(3D scene scripts)
----
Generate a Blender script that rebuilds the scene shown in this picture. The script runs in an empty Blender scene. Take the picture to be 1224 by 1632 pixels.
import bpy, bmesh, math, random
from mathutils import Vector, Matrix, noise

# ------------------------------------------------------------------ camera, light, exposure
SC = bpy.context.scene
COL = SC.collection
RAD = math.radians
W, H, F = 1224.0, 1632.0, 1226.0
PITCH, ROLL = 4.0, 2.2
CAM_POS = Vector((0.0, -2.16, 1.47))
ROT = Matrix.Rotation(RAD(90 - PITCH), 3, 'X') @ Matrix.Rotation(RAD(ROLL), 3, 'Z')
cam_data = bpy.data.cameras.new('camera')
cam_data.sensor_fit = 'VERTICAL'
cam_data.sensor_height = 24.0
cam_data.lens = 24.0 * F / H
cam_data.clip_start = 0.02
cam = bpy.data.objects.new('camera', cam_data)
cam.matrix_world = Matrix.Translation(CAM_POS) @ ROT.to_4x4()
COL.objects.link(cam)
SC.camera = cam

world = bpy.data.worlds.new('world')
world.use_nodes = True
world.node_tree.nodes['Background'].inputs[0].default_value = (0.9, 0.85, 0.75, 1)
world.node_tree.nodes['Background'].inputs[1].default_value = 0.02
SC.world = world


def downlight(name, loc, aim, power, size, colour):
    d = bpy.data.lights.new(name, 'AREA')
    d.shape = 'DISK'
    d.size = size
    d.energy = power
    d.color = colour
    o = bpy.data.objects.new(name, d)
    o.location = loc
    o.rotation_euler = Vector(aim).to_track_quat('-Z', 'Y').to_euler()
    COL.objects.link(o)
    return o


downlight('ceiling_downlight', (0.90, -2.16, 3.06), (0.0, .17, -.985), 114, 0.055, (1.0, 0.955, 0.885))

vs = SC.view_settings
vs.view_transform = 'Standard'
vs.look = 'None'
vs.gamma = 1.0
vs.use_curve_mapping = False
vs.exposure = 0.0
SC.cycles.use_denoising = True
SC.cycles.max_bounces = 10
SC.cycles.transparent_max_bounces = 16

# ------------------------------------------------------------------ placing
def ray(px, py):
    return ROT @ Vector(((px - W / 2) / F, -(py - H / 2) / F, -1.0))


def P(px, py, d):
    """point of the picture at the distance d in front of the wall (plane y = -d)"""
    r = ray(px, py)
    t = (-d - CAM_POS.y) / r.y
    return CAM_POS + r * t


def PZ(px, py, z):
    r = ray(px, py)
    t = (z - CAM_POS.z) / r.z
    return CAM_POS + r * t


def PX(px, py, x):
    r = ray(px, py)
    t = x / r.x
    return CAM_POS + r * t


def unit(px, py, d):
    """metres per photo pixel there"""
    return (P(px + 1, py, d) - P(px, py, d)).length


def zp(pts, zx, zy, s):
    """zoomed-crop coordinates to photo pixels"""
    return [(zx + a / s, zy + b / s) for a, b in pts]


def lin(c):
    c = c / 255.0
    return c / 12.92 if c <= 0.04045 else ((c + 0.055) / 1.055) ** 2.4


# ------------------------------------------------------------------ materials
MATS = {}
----
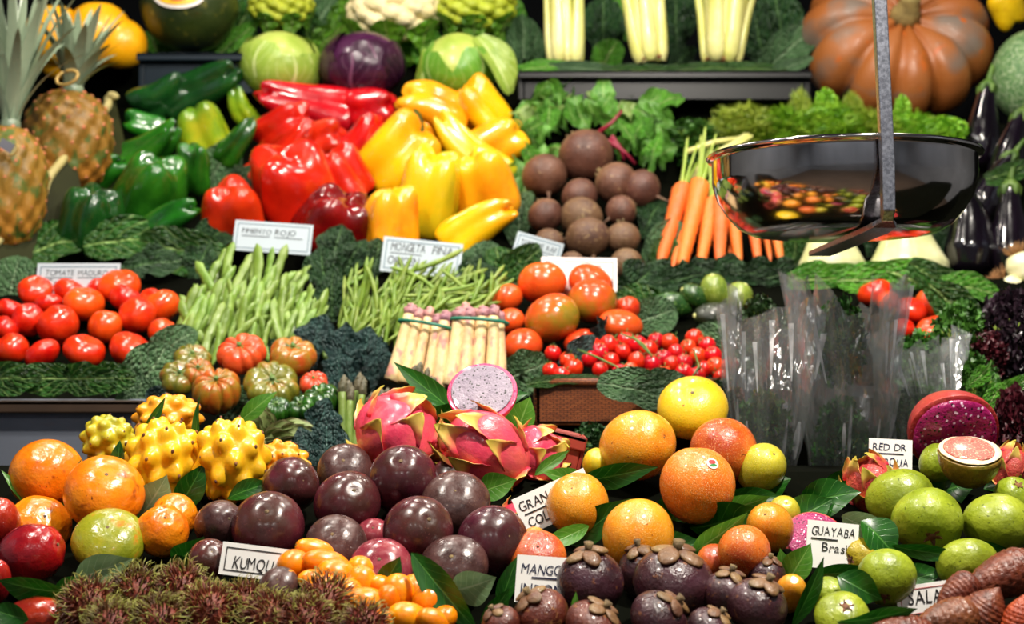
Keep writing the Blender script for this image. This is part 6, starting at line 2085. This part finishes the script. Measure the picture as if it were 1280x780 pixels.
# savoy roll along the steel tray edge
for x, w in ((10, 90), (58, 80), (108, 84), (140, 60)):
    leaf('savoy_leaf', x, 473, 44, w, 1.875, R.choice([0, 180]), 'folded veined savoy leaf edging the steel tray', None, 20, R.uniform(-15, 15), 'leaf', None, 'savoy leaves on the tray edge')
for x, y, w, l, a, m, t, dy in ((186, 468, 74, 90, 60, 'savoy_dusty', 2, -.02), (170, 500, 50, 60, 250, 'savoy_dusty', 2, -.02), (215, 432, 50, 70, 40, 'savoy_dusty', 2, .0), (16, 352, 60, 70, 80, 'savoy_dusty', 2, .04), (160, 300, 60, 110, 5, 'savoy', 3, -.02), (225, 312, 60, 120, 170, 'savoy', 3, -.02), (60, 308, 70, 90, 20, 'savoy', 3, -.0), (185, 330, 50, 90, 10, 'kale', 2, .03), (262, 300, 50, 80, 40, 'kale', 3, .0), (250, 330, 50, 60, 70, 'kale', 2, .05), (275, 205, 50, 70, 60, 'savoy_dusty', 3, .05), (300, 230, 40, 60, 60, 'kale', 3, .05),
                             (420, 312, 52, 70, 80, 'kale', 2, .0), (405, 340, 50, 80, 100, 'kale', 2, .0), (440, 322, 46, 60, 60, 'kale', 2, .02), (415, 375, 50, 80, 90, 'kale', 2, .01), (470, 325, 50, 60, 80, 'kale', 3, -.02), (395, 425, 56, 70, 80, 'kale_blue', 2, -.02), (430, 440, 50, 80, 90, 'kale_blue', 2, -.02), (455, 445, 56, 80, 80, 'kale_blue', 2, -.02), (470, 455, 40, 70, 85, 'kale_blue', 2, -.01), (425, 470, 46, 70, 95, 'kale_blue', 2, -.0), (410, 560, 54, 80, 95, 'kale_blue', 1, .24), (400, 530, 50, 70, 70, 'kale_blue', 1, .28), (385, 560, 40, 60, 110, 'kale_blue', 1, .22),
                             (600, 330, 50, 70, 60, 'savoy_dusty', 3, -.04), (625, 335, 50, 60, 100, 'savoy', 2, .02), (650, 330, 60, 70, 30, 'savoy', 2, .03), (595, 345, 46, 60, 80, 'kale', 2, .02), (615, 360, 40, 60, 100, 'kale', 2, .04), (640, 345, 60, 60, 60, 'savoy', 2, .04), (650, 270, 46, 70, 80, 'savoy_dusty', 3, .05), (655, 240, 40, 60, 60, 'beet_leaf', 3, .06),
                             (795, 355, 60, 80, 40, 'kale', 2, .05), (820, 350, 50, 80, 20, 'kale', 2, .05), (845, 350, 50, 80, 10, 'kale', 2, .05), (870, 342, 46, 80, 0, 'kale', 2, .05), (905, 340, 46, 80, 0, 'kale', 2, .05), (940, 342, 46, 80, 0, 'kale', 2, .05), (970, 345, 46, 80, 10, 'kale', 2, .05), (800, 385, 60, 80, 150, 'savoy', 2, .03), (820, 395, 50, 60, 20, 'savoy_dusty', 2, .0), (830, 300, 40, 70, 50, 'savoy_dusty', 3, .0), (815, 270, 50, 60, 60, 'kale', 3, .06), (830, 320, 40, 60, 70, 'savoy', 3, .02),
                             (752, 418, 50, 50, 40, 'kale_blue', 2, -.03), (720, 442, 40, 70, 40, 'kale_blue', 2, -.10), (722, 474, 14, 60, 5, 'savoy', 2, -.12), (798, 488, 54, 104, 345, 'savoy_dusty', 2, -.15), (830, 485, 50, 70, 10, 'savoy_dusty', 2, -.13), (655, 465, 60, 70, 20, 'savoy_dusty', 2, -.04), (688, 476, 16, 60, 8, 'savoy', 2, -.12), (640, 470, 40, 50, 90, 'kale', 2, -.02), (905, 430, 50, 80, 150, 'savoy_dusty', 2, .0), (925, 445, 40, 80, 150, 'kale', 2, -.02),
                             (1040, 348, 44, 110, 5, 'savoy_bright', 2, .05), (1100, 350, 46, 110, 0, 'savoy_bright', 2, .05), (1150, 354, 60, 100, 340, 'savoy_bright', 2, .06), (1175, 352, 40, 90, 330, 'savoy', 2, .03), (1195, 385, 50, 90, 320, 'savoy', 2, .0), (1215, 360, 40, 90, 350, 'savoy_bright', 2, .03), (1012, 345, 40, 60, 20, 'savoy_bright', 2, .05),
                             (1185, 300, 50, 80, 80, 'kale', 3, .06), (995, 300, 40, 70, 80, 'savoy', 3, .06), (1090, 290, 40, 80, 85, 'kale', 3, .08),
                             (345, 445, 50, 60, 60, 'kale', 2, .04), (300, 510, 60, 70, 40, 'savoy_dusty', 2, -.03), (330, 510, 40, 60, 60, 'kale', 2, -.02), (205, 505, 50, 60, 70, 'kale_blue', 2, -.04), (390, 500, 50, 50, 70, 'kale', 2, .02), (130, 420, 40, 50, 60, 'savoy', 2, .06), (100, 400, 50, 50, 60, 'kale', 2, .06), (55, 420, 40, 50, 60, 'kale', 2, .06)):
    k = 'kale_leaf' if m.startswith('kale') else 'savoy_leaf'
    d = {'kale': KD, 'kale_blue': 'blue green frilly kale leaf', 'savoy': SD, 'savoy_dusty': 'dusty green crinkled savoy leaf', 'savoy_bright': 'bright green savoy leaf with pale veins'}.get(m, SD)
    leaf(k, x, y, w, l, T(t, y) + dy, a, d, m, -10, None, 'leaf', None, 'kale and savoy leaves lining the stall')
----
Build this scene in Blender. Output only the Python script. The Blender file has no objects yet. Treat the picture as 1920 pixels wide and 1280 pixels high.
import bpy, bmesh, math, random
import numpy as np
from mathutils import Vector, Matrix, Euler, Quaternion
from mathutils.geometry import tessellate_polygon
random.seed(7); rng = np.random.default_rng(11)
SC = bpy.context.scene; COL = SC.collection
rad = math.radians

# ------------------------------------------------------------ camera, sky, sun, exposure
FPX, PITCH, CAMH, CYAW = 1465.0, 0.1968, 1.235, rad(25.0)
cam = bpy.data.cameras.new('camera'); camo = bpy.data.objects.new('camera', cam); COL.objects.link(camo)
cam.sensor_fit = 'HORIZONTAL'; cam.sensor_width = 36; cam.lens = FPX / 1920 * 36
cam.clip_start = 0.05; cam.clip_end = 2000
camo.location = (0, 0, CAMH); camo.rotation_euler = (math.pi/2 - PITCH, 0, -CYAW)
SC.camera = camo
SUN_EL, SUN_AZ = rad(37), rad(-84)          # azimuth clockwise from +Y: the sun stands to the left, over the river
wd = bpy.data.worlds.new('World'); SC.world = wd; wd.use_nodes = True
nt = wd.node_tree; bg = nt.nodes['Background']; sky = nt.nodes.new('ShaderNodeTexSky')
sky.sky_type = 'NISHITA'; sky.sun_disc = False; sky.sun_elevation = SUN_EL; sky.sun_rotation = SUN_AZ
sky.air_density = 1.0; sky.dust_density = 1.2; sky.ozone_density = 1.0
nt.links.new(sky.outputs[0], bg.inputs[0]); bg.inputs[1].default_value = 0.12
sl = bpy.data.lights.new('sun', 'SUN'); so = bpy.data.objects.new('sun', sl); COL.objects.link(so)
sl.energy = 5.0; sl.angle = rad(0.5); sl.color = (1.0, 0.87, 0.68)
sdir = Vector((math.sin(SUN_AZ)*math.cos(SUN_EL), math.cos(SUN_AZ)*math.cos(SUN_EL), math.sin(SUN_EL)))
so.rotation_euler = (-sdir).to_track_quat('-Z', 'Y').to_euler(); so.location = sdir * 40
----
◆ **Exercise prompt**:
Which lines above contain "Blender"? Show each of them.

◆ **Complete response**:
Generate a Blender script that rebuilds the scene shown in this picture. The script runs in an empty Blender scene. Take the picture to be 1224 by 1632 pixels.
Keep writing the Blender script for this image. This is part 6, starting at line 2085. This part finishes the script. Measure the picture as if it were 1280x780 pixels.
Build this scene in Blender. Output only the Python script. The Blender file has no objects yet. Treat the picture as 1920 pixels wide and 1280 pixels high.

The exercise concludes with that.